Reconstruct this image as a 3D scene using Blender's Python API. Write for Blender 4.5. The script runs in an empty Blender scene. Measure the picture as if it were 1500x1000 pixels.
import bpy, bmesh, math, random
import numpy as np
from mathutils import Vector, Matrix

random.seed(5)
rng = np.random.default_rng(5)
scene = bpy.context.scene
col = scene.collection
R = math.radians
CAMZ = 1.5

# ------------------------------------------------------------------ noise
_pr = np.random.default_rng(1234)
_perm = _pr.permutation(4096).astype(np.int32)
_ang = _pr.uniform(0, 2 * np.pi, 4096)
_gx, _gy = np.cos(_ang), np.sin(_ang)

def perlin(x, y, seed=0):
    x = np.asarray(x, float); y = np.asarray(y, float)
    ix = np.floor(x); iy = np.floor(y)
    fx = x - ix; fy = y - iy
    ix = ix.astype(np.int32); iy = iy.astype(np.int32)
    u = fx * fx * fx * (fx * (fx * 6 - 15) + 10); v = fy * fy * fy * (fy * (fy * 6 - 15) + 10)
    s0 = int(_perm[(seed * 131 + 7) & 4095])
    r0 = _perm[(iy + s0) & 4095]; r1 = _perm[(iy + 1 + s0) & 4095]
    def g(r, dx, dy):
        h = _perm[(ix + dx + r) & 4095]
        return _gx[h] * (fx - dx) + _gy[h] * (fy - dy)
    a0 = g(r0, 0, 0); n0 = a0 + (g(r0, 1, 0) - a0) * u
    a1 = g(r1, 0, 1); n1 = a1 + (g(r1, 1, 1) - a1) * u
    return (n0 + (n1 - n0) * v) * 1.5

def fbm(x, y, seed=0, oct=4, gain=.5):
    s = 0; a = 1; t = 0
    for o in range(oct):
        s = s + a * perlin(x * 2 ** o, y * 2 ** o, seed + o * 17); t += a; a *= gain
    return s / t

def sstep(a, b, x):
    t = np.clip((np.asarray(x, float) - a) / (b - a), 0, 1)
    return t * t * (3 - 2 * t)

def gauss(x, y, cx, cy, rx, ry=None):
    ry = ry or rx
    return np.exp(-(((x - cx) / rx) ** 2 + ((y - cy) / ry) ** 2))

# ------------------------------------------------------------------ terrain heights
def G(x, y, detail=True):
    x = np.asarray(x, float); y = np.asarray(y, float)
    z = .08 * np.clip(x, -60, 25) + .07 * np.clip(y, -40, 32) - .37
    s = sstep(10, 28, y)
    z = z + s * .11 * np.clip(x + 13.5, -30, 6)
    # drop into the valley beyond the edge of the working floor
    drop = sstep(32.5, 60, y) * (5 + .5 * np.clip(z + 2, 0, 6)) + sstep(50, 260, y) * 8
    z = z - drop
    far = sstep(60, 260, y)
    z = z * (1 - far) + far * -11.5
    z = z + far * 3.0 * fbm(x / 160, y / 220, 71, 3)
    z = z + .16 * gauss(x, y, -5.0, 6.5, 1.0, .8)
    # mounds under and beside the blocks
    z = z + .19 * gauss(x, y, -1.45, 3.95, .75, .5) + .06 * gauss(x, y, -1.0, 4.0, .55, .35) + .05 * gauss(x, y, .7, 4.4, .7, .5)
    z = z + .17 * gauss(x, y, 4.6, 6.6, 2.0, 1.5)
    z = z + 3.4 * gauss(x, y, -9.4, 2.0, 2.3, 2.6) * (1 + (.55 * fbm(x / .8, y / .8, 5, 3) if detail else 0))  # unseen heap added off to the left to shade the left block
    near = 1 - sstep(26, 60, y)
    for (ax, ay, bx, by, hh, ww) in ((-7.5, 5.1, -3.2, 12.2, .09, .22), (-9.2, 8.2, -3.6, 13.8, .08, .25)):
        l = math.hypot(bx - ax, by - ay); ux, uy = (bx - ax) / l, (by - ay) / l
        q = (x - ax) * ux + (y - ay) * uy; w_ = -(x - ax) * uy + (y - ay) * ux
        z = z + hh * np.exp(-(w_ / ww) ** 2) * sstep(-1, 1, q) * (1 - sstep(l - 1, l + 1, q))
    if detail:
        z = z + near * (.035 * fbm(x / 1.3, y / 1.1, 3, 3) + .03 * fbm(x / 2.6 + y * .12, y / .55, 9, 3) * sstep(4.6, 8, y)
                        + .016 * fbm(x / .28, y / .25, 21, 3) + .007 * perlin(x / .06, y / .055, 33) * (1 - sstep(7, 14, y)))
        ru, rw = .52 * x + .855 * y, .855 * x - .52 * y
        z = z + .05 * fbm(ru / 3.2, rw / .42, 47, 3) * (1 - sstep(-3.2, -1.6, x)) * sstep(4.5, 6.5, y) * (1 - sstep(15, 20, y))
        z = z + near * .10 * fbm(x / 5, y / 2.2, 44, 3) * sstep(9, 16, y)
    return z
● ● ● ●
__What you should do__.
Your task is to repeat each line of the material exactly.

__Result of the exercise__.
Reconstruct this image as a 3D scene using Blender's Python API. Write for Blender 4.5. The script runs in an empty Blender scene. Measure the picture as if it were 1500x1000 pixels.
import bpy, bmesh, math, random
import numpy as np
from mathutils import Vector, Matrix

random.seed(5)
rng = np.random.default_rng(5)
scene = bpy.context.scene
col = scene.collection
R = math.radians
CAMZ = 1.5

# ------------------------------------------------------------------ noise
_pr = np.random.default_rng(1234)
_perm = _pr.permutation(4096).astype(np.int32)
_ang = _pr.uniform(0, 2 * np.pi, 4096)
_gx, _gy = np.cos(_ang), np.sin(_ang)

def perlin(x, y, seed=0):
    x = np.asarray(x, float); y = np.asarray(y, float)
    ix = np.floor(x); iy = np.floor(y)
    fx = x - ix; fy = y - iy
    ix = ix.astype(np.int32); iy = iy.astype(np.int32)
    u = fx * fx * fx * (fx * (fx * 6 - 15) + 10); v = fy * fy * fy * (fy * (fy * 6 - 15) + 10)
    s0 = int(_perm[(seed * 131 + 7) & 4095])
    r0 = _perm[(iy + s0) & 4095]; r1 = _perm[(iy + 1 + s0) & 4095]
    def g(r, dx, dy):
        h = _perm[(ix + dx + r) & 4095]
        return _gx[h] * (fx - dx) + _gy[h] * (fy - dy)
    a0 = g(r0, 0, 0); n0 = a0 + (g(r0, 1, 0) - a0) * u
    a1 = g(r1, 0, 1); n1 = a1 + (g(r1, 1, 1) - a1) * u
    return (n0 + (n1 - n0) * v) * 1.5

def fbm(x, y, seed=0, oct=4, gain=.5):
    s = 0; a = 1; t = 0
    for o in range(oct):
        s = s + a * perlin(x * 2 ** o, y * 2 ** o, seed + o * 17); t += a; a *= gain
    return s / t

def sstep(a, b, x):
    t = np.clip((np.asarray(x, float) - a) / (b - a), 0, 1)
    return t * t * (3 - 2 * t)

def gauss(x, y, cx, cy, rx, ry=None):
    ry = ry or rx
    return np.exp(-(((x - cx) / rx) ** 2 + ((y - cy) / ry) ** 2))

# ------------------------------------------------------------------ terrain heights
def G(x, y, detail=True):
    x = np.asarray(x, float); y = np.asarray(y, float)
    z = .08 * np.clip(x, -60, 25) + .07 * np.clip(y, -40, 32) - .37
    s = sstep(10, 28, y)
    z = z + s * .11 * np.clip(x + 13.5, -30, 6)
    # drop into the valley beyond the edge of the working floor
    drop = sstep(32.5, 60, y) * (5 + .5 * np.clip(z + 2, 0, 6)) + sstep(50, 260, y) * 8
    z = z - drop
    far = sstep(60, 260, y)
    z = z * (1 - far) + far * -11.5
    z = z + far * 3.0 * fbm(x / 160, y / 220, 71, 3)
    z = z + .16 * gauss(x, y, -5.0, 6.5, 1.0, .8)
    # mounds under and beside the blocks
    z = z + .19 * gauss(x, y, -1.45, 3.95, .75, .5) + .06 * gauss(x, y, -1.0, 4.0, .55, .35) + .05 * gauss(x, y, .7, 4.4, .7, .5)
    z = z + .17 * gauss(x, y, 4.6, 6.6, 2.0, 1.5)
    z = z + 3.4 * gauss(x, y, -9.4, 2.0, 2.3, 2.6) * (1 + (.55 * fbm(x / .8, y / .8, 5, 3) if detail else 0))  # unseen heap added off to the left to shade the left block
    near = 1 - sstep(26, 60, y)
    for (ax, ay, bx, by, hh, ww) in ((-7.5, 5.1, -3.2, 12.2, .09, .22), (-9.2, 8.2, -3.6, 13.8, .08, .25)):
        l = math.hypot(bx - ax, by - ay); ux, uy = (bx - ax) / l, (by - ay) / l
        q = (x - ax) * ux + (y - ay) * uy; w_ = -(x - ax) * uy + (y - ay) * ux
        z = z + hh * np.exp(-(w_ / ww) ** 2) * sstep(-1, 1, q) * (1 - sstep(l - 1, l + 1, q))
    if detail:
        z = z + near * (.035 * fbm(x / 1.3, y / 1.1, 3, 3) + .03 * fbm(x / 2.6 + y * .12, y / .55, 9, 3) * sstep(4.6, 8, y)
                        + .016 * fbm(x / .28, y / .25, 21, 3) + .007 * perlin(x / .06, y / .055, 33) * (1 - sstep(7, 14, y)))
        ru, rw = .52 * x + .855 * y, .855 * x - .52 * y
        z = z + .05 * fbm(ru / 3.2, rw / .42, 47, 3) * (1 - sstep(-3.2, -1.6, x)) * sstep(4.5, 6.5, y) * (1 - sstep(15, 20, y))
        z = z + near * .10 * fbm(x / 5, y / 2.2, 44, 3) * sstep(9, 16, y)
    return z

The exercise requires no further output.